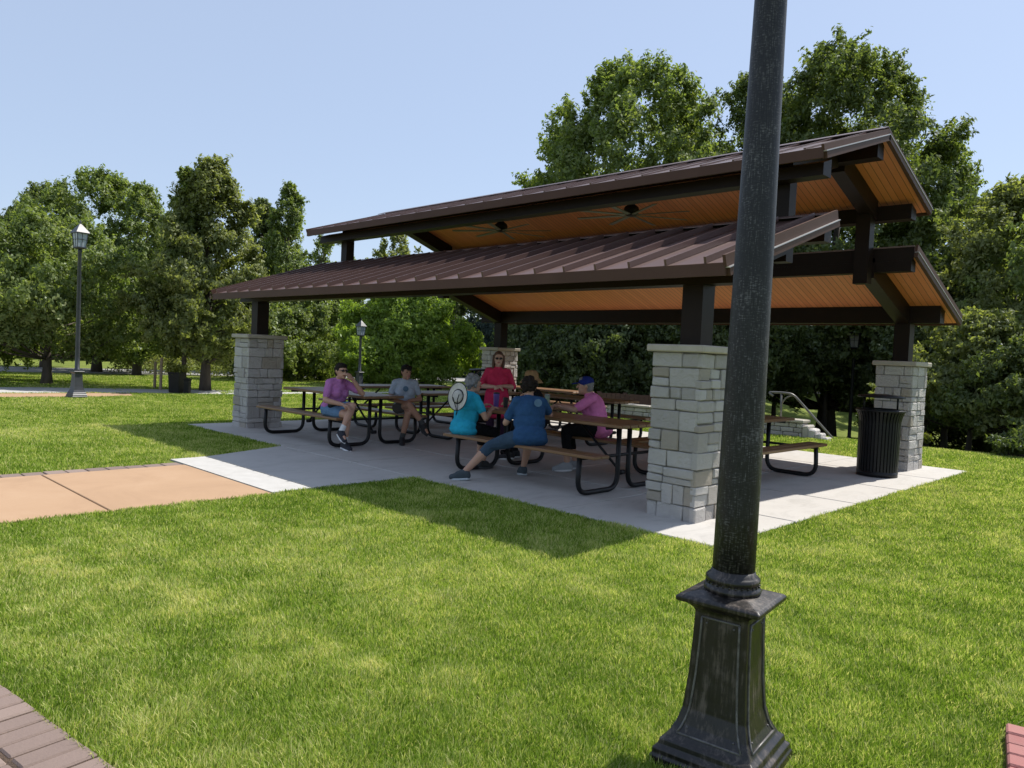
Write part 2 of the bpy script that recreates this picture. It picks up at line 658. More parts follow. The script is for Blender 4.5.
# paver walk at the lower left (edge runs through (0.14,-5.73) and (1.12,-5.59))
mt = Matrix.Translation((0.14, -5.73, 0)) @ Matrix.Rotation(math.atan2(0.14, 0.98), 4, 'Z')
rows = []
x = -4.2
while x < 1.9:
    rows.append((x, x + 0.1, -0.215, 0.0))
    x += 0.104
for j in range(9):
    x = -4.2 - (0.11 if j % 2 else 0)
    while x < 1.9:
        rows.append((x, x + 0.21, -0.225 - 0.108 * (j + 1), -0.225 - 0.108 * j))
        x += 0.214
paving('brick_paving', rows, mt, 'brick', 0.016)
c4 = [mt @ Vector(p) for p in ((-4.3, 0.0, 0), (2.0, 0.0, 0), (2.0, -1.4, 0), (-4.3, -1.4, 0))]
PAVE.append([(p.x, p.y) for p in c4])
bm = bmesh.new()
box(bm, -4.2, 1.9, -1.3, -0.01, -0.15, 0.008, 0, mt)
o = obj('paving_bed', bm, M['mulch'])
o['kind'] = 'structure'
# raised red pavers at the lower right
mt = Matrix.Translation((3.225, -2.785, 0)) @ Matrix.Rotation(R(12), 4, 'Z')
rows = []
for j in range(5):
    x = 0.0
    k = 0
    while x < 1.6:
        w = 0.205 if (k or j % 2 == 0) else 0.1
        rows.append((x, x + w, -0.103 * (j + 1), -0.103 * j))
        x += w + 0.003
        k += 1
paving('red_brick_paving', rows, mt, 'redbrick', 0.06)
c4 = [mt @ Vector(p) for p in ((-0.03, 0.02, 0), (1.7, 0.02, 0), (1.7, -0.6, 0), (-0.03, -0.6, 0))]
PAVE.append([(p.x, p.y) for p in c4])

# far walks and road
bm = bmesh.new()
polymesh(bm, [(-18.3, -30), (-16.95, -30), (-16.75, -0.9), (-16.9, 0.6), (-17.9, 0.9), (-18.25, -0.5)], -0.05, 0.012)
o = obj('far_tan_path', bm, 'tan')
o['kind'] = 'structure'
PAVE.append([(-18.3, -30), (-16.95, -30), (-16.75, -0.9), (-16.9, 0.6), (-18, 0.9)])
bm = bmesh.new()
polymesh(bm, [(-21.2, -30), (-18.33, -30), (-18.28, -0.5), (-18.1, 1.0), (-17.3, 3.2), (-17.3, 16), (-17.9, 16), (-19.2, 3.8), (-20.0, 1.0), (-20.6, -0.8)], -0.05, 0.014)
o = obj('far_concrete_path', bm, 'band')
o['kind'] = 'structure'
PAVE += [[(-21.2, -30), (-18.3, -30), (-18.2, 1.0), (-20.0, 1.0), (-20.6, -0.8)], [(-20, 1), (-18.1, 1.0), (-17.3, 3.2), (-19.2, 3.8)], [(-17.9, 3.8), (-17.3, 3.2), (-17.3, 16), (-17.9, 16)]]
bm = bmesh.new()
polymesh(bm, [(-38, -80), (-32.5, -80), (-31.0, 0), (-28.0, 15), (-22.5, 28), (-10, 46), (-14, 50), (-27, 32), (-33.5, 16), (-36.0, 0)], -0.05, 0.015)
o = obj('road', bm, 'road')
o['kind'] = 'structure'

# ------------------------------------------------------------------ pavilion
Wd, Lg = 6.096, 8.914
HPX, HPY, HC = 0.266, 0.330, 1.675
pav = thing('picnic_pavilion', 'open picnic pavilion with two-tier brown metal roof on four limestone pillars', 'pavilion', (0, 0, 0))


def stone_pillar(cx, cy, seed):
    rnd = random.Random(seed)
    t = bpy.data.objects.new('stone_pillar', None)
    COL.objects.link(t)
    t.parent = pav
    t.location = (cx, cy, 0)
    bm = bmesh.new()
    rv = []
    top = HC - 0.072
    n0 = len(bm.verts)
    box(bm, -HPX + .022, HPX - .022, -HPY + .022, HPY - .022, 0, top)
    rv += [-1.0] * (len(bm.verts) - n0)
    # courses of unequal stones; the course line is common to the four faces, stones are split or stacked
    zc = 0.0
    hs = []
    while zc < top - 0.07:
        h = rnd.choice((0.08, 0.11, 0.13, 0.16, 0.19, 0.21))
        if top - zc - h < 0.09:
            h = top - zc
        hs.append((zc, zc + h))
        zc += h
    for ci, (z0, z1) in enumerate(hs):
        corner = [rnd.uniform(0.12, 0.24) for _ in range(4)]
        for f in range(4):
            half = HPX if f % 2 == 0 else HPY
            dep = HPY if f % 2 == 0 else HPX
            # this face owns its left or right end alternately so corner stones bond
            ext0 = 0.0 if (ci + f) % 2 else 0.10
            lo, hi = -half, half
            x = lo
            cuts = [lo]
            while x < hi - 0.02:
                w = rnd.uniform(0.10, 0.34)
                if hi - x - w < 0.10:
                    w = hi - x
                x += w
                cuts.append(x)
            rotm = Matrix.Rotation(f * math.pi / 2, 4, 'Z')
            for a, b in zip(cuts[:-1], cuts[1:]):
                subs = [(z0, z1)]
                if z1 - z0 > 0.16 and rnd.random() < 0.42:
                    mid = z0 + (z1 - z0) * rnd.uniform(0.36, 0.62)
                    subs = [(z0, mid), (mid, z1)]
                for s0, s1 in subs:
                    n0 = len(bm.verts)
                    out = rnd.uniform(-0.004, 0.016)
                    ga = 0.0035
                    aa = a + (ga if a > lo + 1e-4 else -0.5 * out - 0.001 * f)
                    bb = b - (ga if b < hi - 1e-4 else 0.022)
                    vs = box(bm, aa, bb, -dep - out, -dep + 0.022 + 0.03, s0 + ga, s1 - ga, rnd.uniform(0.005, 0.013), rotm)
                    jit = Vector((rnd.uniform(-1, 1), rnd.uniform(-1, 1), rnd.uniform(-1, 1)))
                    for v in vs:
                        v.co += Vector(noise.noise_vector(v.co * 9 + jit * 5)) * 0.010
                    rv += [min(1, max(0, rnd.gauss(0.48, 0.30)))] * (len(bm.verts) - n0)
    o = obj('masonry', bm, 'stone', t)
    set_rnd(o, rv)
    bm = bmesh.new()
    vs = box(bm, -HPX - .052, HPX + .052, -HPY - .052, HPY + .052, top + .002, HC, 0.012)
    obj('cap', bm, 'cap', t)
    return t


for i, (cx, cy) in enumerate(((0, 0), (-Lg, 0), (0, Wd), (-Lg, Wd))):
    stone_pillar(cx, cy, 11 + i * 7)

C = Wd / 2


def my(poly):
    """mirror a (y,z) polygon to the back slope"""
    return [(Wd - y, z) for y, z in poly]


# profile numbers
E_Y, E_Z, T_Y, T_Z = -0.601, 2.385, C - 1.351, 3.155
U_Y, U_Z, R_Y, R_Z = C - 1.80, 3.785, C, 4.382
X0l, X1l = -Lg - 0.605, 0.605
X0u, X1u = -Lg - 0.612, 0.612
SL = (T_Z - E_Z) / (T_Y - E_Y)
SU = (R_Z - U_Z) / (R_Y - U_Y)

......

**Exercise directions**
Repeat the material above in full and unchanged, minus its images.

**The reply**
Write part 2 of the bpy script that recreates this picture. It picks up at line 658. More parts follow. The script is for Blender 4.5.
# paver walk at the lower left (edge runs through (0.14,-5.73) and (1.12,-5.59))
mt = Matrix.Translation((0.14, -5.73, 0)) @ Matrix.Rotation(math.atan2(0.14, 0.98), 4, 'Z')
rows = []
x = -4.2
while x < 1.9:
    rows.append((x, x + 0.1, -0.215, 0.0))
    x += 0.104
for j in range(9):
    x = -4.2 - (0.11 if j % 2 else 0)
    while x < 1.9:
        rows.append((x, x + 0.21, -0.225 - 0.108 * (j + 1), -0.225 - 0.108 * j))
        x += 0.214
paving('brick_paving', rows, mt, 'brick', 0.016)
c4 = [mt @ Vector(p) for p in ((-4.3, 0.0, 0), (2.0, 0.0, 0), (2.0, -1.4, 0), (-4.3, -1.4, 0))]
PAVE.append([(p.x, p.y) for p in c4])
bm = bmesh.new()
box(bm, -4.2, 1.9, -1.3, -0.01, -0.15, 0.008, 0, mt)
o = obj('paving_bed', bm, M['mulch'])
o['kind'] = 'structure'
# raised red pavers at the lower right
mt = Matrix.Translation((3.225, -2.785, 0)) @ Matrix.Rotation(R(12), 4, 'Z')
rows = []
for j in range(5):
    x = 0.0
    k = 0
    while x < 1.6:
        w = 0.205 if (k or j % 2 == 0) else 0.1
        rows.append((x, x + w, -0.103 * (j + 1), -0.103 * j))
        x += w + 0.003
        k += 1
paving('red_brick_paving', rows, mt, 'redbrick', 0.06)
c4 = [mt @ Vector(p) for p in ((-0.03, 0.02, 0), (1.7, 0.02, 0), (1.7, -0.6, 0), (-0.03, -0.6, 0))]
PAVE.append([(p.x, p.y) for p in c4])

# far walks and road
bm = bmesh.new()
polymesh(bm, [(-18.3, -30), (-16.95, -30), (-16.75, -0.9), (-16.9, 0.6), (-17.9, 0.9), (-18.25, -0.5)], -0.05, 0.012)
o = obj('far_tan_path', bm, 'tan')
o['kind'] = 'structure'
PAVE.append([(-18.3, -30), (-16.95, -30), (-16.75, -0.9), (-16.9, 0.6), (-18, 0.9)])
bm = bmesh.new()
polymesh(bm, [(-21.2, -30), (-18.33, -30), (-18.28, -0.5), (-18.1, 1.0), (-17.3, 3.2), (-17.3, 16), (-17.9, 16), (-19.2, 3.8), (-20.0, 1.0), (-20.6, -0.8)], -0.05, 0.014)
o = obj('far_concrete_path', bm, 'band')
o['kind'] = 'structure'
PAVE += [[(-21.2, -30), (-18.3, -30), (-18.2, 1.0), (-20.0, 1.0), (-20.6, -0.8)], [(-20, 1), (-18.1, 1.0), (-17.3, 3.2), (-19.2, 3.8)], [(-17.9, 3.8), (-17.3, 3.2), (-17.3, 16), (-17.9, 16)]]
bm = bmesh.new()
polymesh(bm, [(-38, -80), (-32.5, -80), (-31.0, 0), (-28.0, 15), (-22.5, 28), (-10, 46), (-14, 50), (-27, 32), (-33.5, 16), (-36.0, 0)], -0.05, 0.015)
o = obj('road', bm, 'road')
o['kind'] = 'structure'

# ------------------------------------------------------------------ pavilion
Wd, Lg = 6.096, 8.914
HPX, HPY, HC = 0.266, 0.330, 1.675
pav = thing('picnic_pavilion', 'open picnic pavilion with two-tier brown metal roof on four limestone pillars', 'pavilion', (0, 0, 0))


def stone_pillar(cx, cy, seed):
    rnd = random.Random(seed)
    t = bpy.data.objects.new('stone_pillar', None)
    COL.objects.link(t)
    t.parent = pav
    t.location = (cx, cy, 0)
    bm = bmesh.new()
    rv = []
    top = HC - 0.072
    n0 = len(bm.verts)
    box(bm, -HPX + .022, HPX - .022, -HPY + .022, HPY - .022, 0, top)
    rv += [-1.0] * (len(bm.verts) - n0)
    # courses of unequal stones; the course line is common to the four faces, stones are split or stacked
    zc = 0.0
    hs = []
    while zc < top - 0.07:
        h = rnd.choice((0.08, 0.11, 0.13, 0.16, 0.19, 0.21))
        if top - zc - h < 0.09:
            h = top - zc
        hs.append((zc, zc + h))
        zc += h
    for ci, (z0, z1) in enumerate(hs):
        corner = [rnd.uniform(0.12, 0.24) for _ in range(4)]
        for f in range(4):
            half = HPX if f % 2 == 0 else HPY
            dep = HPY if f % 2 == 0 else HPX
            # this face owns its left or right end alternately so corner stones bond
            ext0 = 0.0 if (ci + f) % 2 else 0.10
            lo, hi = -half, half
            x = lo
            cuts = [lo]
            while x < hi - 0.02:
                w = rnd.uniform(0.10, 0.34)
                if hi - x - w < 0.10:
                    w = hi - x
                x += w
                cuts.append(x)
            rotm = Matrix.Rotation(f * math.pi / 2, 4, 'Z')
            for a, b in zip(cuts[:-1], cuts[1:]):
                subs = [(z0, z1)]
                if z1 - z0 > 0.16 and rnd.random() < 0.42:
                    mid = z0 + (z1 - z0) * rnd.uniform(0.36, 0.62)
                    subs = [(z0, mid), (mid, z1)]
                for s0, s1 in subs:
                    n0 = len(bm.verts)
                    out = rnd.uniform(-0.004, 0.016)
                    ga = 0.0035
                    aa = a + (ga if a > lo + 1e-4 else -0.5 * out - 0.001 * f)
                    bb = b - (ga if b < hi - 1e-4 else 0.022)
                    vs = box(bm, aa, bb, -dep - out, -dep + 0.022 + 0.03, s0 + ga, s1 - ga, rnd.uniform(0.005, 0.013), rotm)
                    jit = Vector((rnd.uniform(-1, 1), rnd.uniform(-1, 1), rnd.uniform(-1, 1)))
                    for v in vs:
                        v.co += Vector(noise.noise_vector(v.co * 9 + jit * 5)) * 0.010
                    rv += [min(1, max(0, rnd.gauss(0.48, 0.30)))] * (len(bm.verts) - n0)
    o = obj('masonry', bm, 'stone', t)
    set_rnd(o, rv)
    bm = bmesh.new()
    vs = box(bm, -HPX - .052, HPX + .052, -HPY - .052, HPY + .052, top + .002, HC, 0.012)
    obj('cap', bm, 'cap', t)
    return t


for i, (cx, cy) in enumerate(((0, 0), (-Lg, 0), (0, Wd), (-Lg, Wd))):
    stone_pillar(cx, cy, 11 + i * 7)

C = Wd / 2


def my(poly):
    """mirror a (y,z) polygon to the back slope"""
    return [(Wd - y, z) for y, z in poly]


# profile numbers
E_Y, E_Z, T_Y, T_Z = -0.601, 2.385, C - 1.351, 3.155
U_Y, U_Z, R_Y, R_Z = C - 1.80, 3.785, C, 4.382
X0l, X1l = -Lg - 0.605, 0.605
X0u, X1u = -Lg - 0.612, 0.612
SL = (T_Z - E_Z) / (T_Y - E_Y)
SU = (R_Z - U_Z) / (R_Y - U_Y)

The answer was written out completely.